Завтрак, обед, купание, ужин; завтрак, обед, купание, ужин… Навидавшееся видов, прокаленное судно плыло, унося академиков и директоров столичных продмагов с их семьями из настоящей России в другое государство – Москву. Расслабленные и поздоровевшие представители уникального класса – советской буржуазии – предпочитали не вспоминать ни о танцующих нищих детях, ни об астраханских старухах, ни о роющихся в помойках бичах, ни о плавающей кверху брюхом рыбе вблизи промышленных центров; разговоры об этом считались дурным тоном среди отдыхающих, а у членов экипажа вызывали отношение раздраженно-равнодушное.

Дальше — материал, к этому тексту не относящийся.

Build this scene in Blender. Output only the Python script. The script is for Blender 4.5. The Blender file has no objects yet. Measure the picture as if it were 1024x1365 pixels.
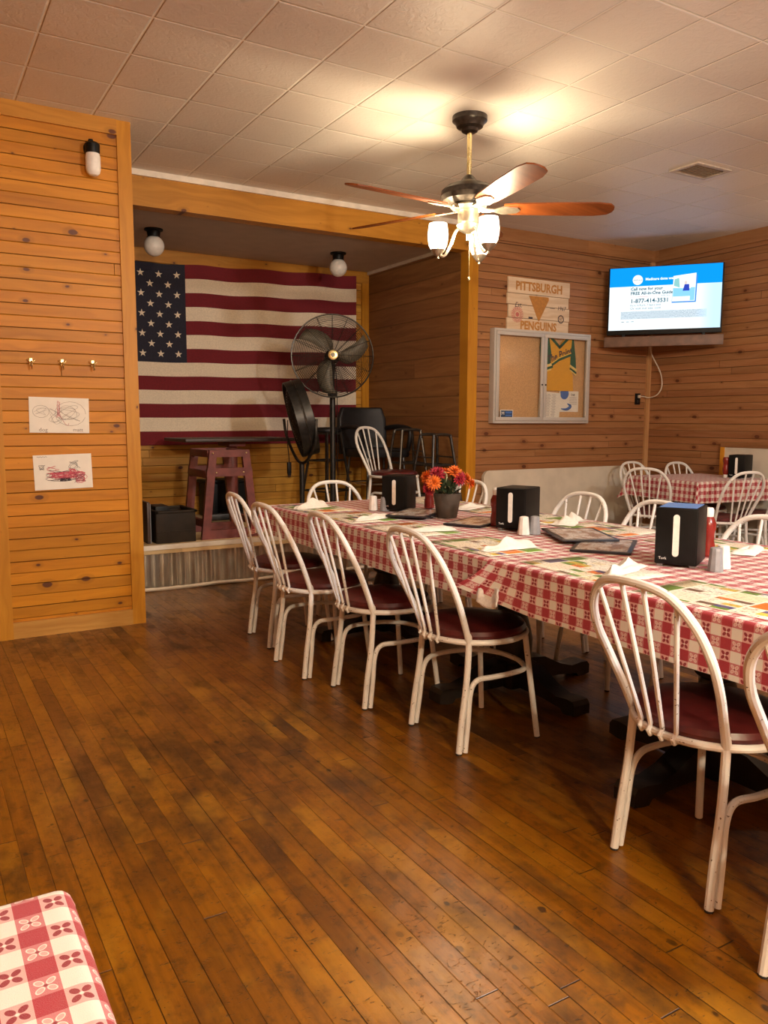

Им, впрочем, уже все было до лампы, лишь бы рейс поскорее закончился.

Я же до самого конца путешествия пытался состыковать рыжего курильщика анаши и красоту холмистых берегов, начиненного глистами леща, купленного в селе Никольское Астраханской области, и красоту храмов Ярославля, проваленный асфальт у дома Ульяновых и затопленные церкви Мологи, отзывчивых волжан, всегда готовых помочь плутающему туристу, и спокойное «зае*али вы не сказать как» девушки-стюарда. Все это я пытался сопрячь в своей голове в одну страну. Тогда – у меня не получилось.